The much anticipated manifesto of the National Democratic Congress (NDC) was launched over the weekend at Winneba in the Central. The launched followed a similar one done by the New Patriotic Party in Takoradi, in the Western Region, a fortnight ago.
The launch signals the 2024 presidential and parliamentary elections, which is poised to be the most critical in the nation’s history yet, is taking shape.
Indeed, Ghana has never sunk this low, coupled with the worst economic crisis, a situation which has been agreed to by all the two main leading contestants, i.e. John Dramani Mahama of the NDC and Dr Mahamudu Bawumia of the NPP, as well as political pundits.
In other critical sectors like education and health, the situation isn’t any better with strikes by lecturers, especially the prolonged one by The Colleges of Education Teachers Association of Ghana (CETAG), which lasted for 72 days, affecting students’ academic programme and by implication, their future.
These troubling realities make the forthcoming general elections a defining moment for the country which, in turn, raises the need for a thorough and insightful search for who will preside over the affairs of the country after the disastrous tenure of President Nana Addo Dankwa Akufo-Addo.
As a newspaper, we recently drew the attention of the political parties to put agriculture on the front burner, as drought, which is occasioned by the lack of rainfall is going to affect yields next year, this means they will be food insecurity which the next president will have to deal with.
So, in this campaign season, we hope to see robust engagements among the candidates on the specifics of addressing the challenges we face.
Of course, the problems we face in the country are already well known.
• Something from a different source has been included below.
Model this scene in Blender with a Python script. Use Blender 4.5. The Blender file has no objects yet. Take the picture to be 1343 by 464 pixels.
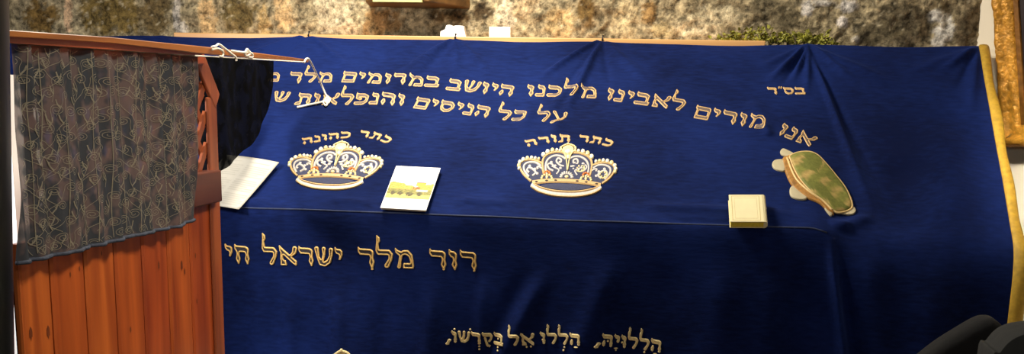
import bpy, math, random
import numpy as np
from mathutils import Matrix, Vector, noise
from mathutils.geometry import tessellate_polygon

random.seed(7)
rng = np.random.default_rng(7)
C = bpy.context.scene.collection
W, H = 1343, 464
F, CX, CY = 1500.0, 671.5, 430.0            # focal length and principal point of the (cropped) photograph
EYE = np.array([0.0, 0.0, 1.5])
YAW, PITCH, ROLL = math.radians(8.5), math.radians(12), 0.02

# ------------------------------------------------------------------ camera
R3 = Matrix.Rotation(YAW, 3, 'Z') @ Matrix.Rotation(math.pi/2 - PITCH, 3, 'X') @ Matrix.Rotation(ROLL, 3, 'Z')
cam_d = bpy.data.cameras.new('camera')
cam = bpy.data.objects.new('camera', cam_d); C.objects.link(cam)
cam.matrix_world = Matrix.Translation(EYE) @ R3.to_4x4()
cam_d.sensor_width = 36; cam_d.sensor_fit = 'HORIZONTAL'
cam_d.lens = F/W*36
cam_d.shift_x = 0; cam_d.shift_y = (CY - H/2)/W
cam_d.clip_start = 0.02
bpy.context.scene.camera = cam
RM = np.array(R3)

def ray(x, y):
    return RM @ np.array([(x-CX)/F, -(y-CY)/F, -1.0])
def atY(x, y, Y):
    d = ray(x, y); return EYE + d*(Y-EYE[1])/d[1]
def atX(x, y, X):
    d = ray(x, y); return EYE + d*(X-EYE[0])/d[0]

# ------------------------------------------------------------------ materials
def newmat(name):
    m = bpy.data.materials.new(name); m.use_nodes = True
    nt = m.node_tree; b = nt.nodes['Principled BSDF']
    return m, nt, b
def lin(c):
    return tuple((v/255/12.92 if v/255 <= .04045 else ((v/255+.055)/1.055)**2.4) for v in c) + (1,)
def plain(name, rgb, rough=.6, metal=0, var=.12, scale=60, bump=0, sheen=0):
    """a colour broken up by a little noise"""
    m, nt, b = newmat(name)
    c = lin(rgb)
    tc = nt.nodes.new('ShaderNodeTexCoord'); n = nt.nodes.new('ShaderNodeTexNoise')
    n.inputs['Scale'].default_value = scale; n.inputs['Detail'].default_value = 4
    nt.links.new(tc.outputs['Object'], n.inputs['Vector'])
    r = nt.nodes.new('ShaderNodeValToRGB')
    r.color_ramp.elements[0].position = .3; r.color_ramp.elements[1].position = .7
    r.color_ramp.elements[0].color = tuple(v*(1-var) for v in c[:3])+(1,)
    r.color_ramp.elements[1].color = tuple(min(1, v*(1+var)) for v in c[:3])+(1,)
    nt.links.new(n.outputs['Fac'], r.inputs['Fac']); nt.links.new(r.outputs['Color'], b.inputs['Base Color'])
    b.inputs['Roughness'].default_value = rough; b.inputs['Metallic'].default_value = metal
    if sheen: b.inputs['Sheen Weight'].default_value = sheen
    if bump:
        bp = nt.nodes.new('ShaderNodeBump'); bp.inputs['Strength'].default_value = bump; bp.inputs['Distance'].default_value = .004
        nt.links.new(n.outputs['Fac'], bp.inputs['Height']); nt.links.new(bp.outputs['Normal'], b.inputs['Normal'])
    return m

def velvet():
    m, nt, b = newmat('royal blue velvet')
    tc = nt.nodes.new('ShaderNodeTexCoord')
    n1 = nt.nodes.new('ShaderNodeTexNoise'); n1.inputs['Scale'].default_value = 3.6; n1.inputs['Detail'].default_value = 5
    n2 = nt.nodes.new('ShaderNodeTexNoise'); n2.inputs['Scale'].default_value = 160; n2.inputs['Detail'].default_value = 2
    mp = nt.nodes.new('ShaderNodeMapping'); mp.inputs['Scale'].default_value = (.25, 1, 1)
    nt.links.new(tc.outputs['Object'], n1.inputs['Vector'])
    nt.links.new(tc.outputs['Object'], mp.inputs['Vector']); nt.links.new(mp.outputs['Vector'], n2.inputs['Vector'])
    mx = nt.nodes.new('ShaderNodeMath'); mx.operation = 'MULTIPLY_ADD'; mx.inputs[1].default_value = .28
    ad = nt.nodes.new('ShaderNodeMath'); ad.operation = 'MULTIPLY'; ad.inputs[1].default_value = .72
    nt.links.new(n1.outputs['Fac'], ad.inputs[0]); nt.links.new(n2.outputs['Fac'], mx.inputs[0]); nt.links.new(ad.outputs[0], mx.inputs[2])
    r = nt.nodes.new('ShaderNodeValToRGB')
    r.color_ramp.elements[0].position = .38; r.color_ramp.elements[0].color = (.0019, .0058, .038, 1)
    r.color_ramp.elements[1].position = .64; r.color_ramp.elements[1].color = (.0060, .0172, .102, 1)
    nt.links.new(mx.outputs[0], r.inputs['Fac']); nt.links.new(r.outputs['Color'], b.inputs['Base Color'])
    b.inputs['Roughness'].default_value = .9; b.inputs['Specular IOR Level'].default_value = .1
    b.inputs['Sheen Weight'].default_value = .22; b.inputs['Sheen Roughness'].default_value = .35
    b.inputs['Sheen Tint'].default_value = (.12, .22, .8, 1)
    bp = nt.nodes.new('ShaderNodeBump'); bp.inputs['Strength'].default_value = .25; bp.inputs['Distance'].default_value = .002
    nt.links.new(n2.outputs['Fac'], bp.inputs['Height']); nt.links.new(bp.outputs['Normal'], b.inputs['Normal'])
    return m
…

Unlike the past, we don’t expect to see candidates give superficial explanations to the issues or romanticise the problems for cheap sound bites.
Gratefully, in our opinion, the political demography has broadened appreciably in the last two decades with more young persons, willing to engage the political space, with the use of social media and are asking critical questions.
It is pertinent to point out that every election is a referendum and 2024, will be a critical one. Not for the reasons some politicians have said it is.
It will be a referendum on whether Ghanaians are ready to make the necessary sacrifices to have the kind of leadership that they yearn for, a leadership that will guarantee a better future not for them alone, but for their children and posterity to bear witness, or a continuation of the pervasive shame and sham.